Vishal Fabrics profit jumps 35% as cash flow all but vanishes
Net profit aided by a one-off revaluation gain of ₹17.1 cr, but operating cash flow slumped to ₹2.9 cr from ₹107.6 cr on a ₹121.5 cr surge in trade receivables.
— 2 earlier stories on Vishal Fabrics Ltd. →What's new
- Net profit up 35% to ₹32.2 cr, boosted by ₹17.1 cr revaluation gain and lower tax
- Operating cash flow collapsed 97% to ₹2.9 cr as receivables surged ₹121.5 cr
- Completed conversion of 5 crore warrants, raising ₹114.75 cr in equity
Why it matters
Headline profit growth looks solid, but half of it is from a one-off revaluation and the cash flow story is alarming. A ₹121.5 crore increase in trade receivables has absorbed nearly all prior-year cash generation, pointing to severe working capital strain.

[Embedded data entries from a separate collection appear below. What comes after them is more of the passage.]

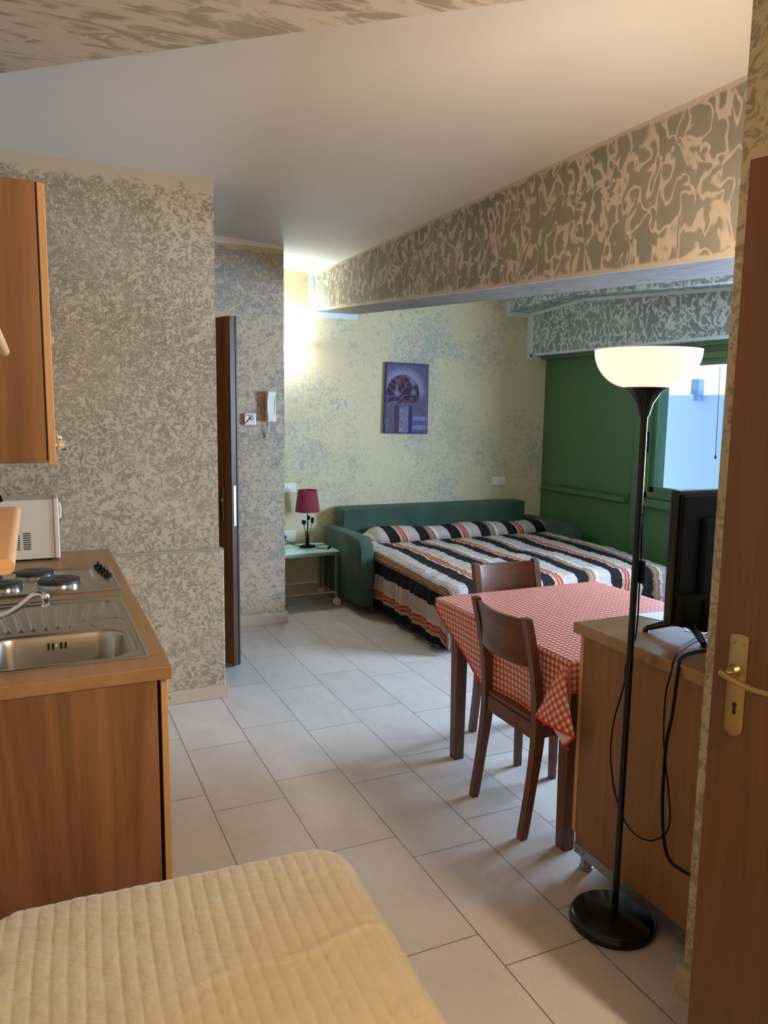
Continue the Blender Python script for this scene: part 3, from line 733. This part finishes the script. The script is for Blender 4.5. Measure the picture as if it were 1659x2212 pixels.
# ------------------------------------------------------------------ bedside table on casters
ns = thing('side_table', 'small glass topped side table on casters beside the green armrest', 'table', (2.0, 6.0, 0))
mb = MB(); mb.box(1.735, 2.262, 5.815, 6.25, 0.452, 0.460, 0.001); obj('glass_top', mb, M['mint'], ns)
mb = MB()
for y in (5.835, 6.23): mb.box(1.75, 2.25, y - 0.011, y + 0.011, 0.425, 0.4515, 0.002)
for x in (1.75, 2.24): mb.box(x - 0.011, x + 0.011, 5.835, 6.23, 0.425, 0.4515, 0.002)
obj('table_frame', mb, M['alu'], ns)
for x in (1.75, 2.24):
    for y in (5.835, 6.23):
        mb = MB(); mb.box(x - 0.011, x + 0.011, y - 0.011, y + 0.011, 0.065, 0.43, 0.002); lg = obj('leg', mb, M['alu'], ns)
        mb = MB(); mb.lathe([(0.012, y - 0.030), (0.030, y - 0.029), (0.033, y - 0.025), (0.033, y - 0.008), (0.030, y - 0.004), (0.012, y - 0.003)], (x, 0, 0.033), 24, 'y'); mb.lathe([(0.006, y - 0.034), (0.006, y + 0.008)], (x, 0, 0.033), 10, 'y')
        obj('caster', mb, M['white_plastic'], lg, smooth=True)
# table lamp
tl_ = thing('table_lamp', 'table lamp with burgundy shade and black metal flowers on the glass side table', 'lamp', (2.065, 6.06, 0.46))
lx, ly = 2.065, 6.06
mb = MB(); pts = [(lx + 0.062 * math.cos(a) * (1 + 0.10 * math.cos(4 * a)), ly + 0.045 * math.sin(a) * (1 + 0.10 * math.cos(4 * a))) for a in fr(0, 2 * PI, 33)[:-1]]
mb.prism(pts, 'z', 0.4605, 0.478, 0.003); obj('base', mb, M['blackmat'], tl_)
mb = MB(); mb.tube([(lx, ly, 0.476), (lx, ly, 0.80)], 0.0045, 8); mb.tube([(lx - 0.008, ly, 0.47), (lx - 0.012, ly, 0.60)], [0.010, 0.003], 8); mb.tube([(lx + 0.010, ly, 0.47), (lx + 0.006, ly, 0.59)], [0.010, 0.003], 8)
mb.tube([(lx, ly, 0.79), (lx, ly, 0.84)], 0.012, 10); obj('stem', mb, M['blackmat'], tl_)
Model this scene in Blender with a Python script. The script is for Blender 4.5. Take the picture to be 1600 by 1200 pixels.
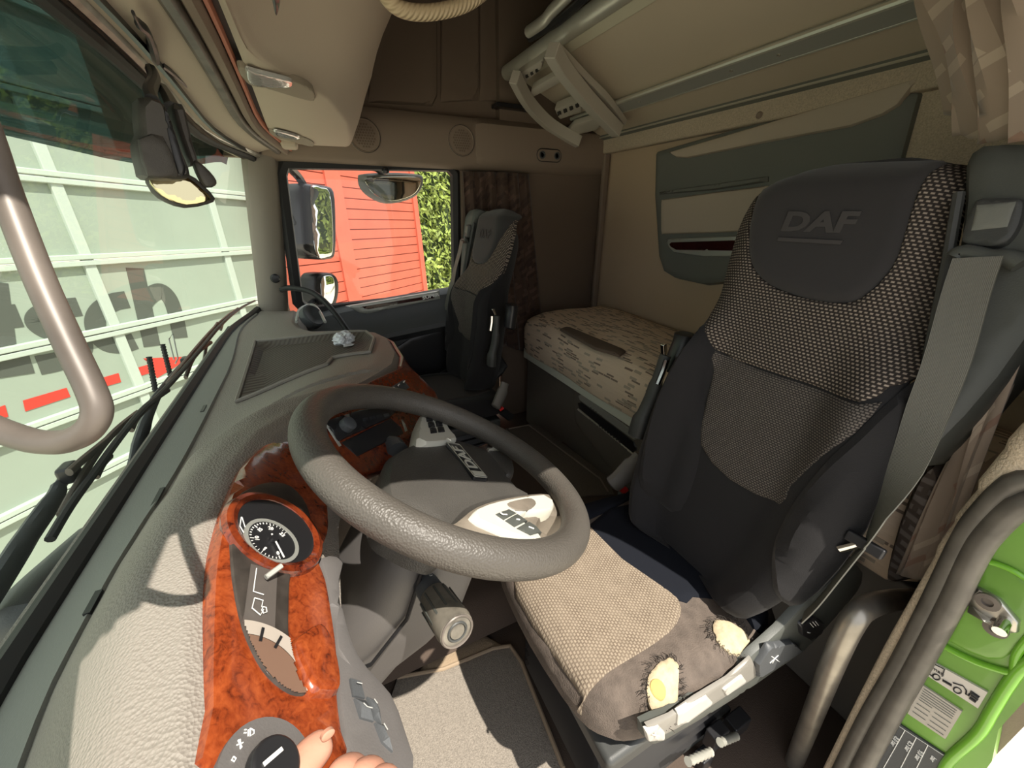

The warrant conversion shores up the balance sheet, but the underlying operations are burning cash.
What we're watching
- Whether management addresses the receivables build-up in the next quarter
- Any impact on dividend or capex from vanishing cash flow
- If revenue growth can continue without free cash flow improvement
The full read
Vishal Fabrics reported a 35% jump in net profit to ₹32.2 crore, but the headline masks a stark deterioration in cash generation. Operating cash flow all but evaporated, falling from ₹107.6 crore to just ₹2.9 crore as trade receivables ballooned by ₹121.5 crore — essentially, every rupee of incremental revenue is being parked on the balance sheet rather than collected. The profit was also flattered by a ₹17.1 crore revaluation gain and a lower tax charge; without those, net profit would have been flat to slightly down. On the positive side, the company converted 5 crore equity warrants into shares, raising ₹114.75 crore and pushing equity to ₹638 crore, which provides a cushion. But the cash flow number is the one that matters: a business that generates almost no cash from operations cannot sustain itself without external funding. The open question is whether the receivable build-up is a genuine slowdown in collections or a temporary bulge that reverses in FY26.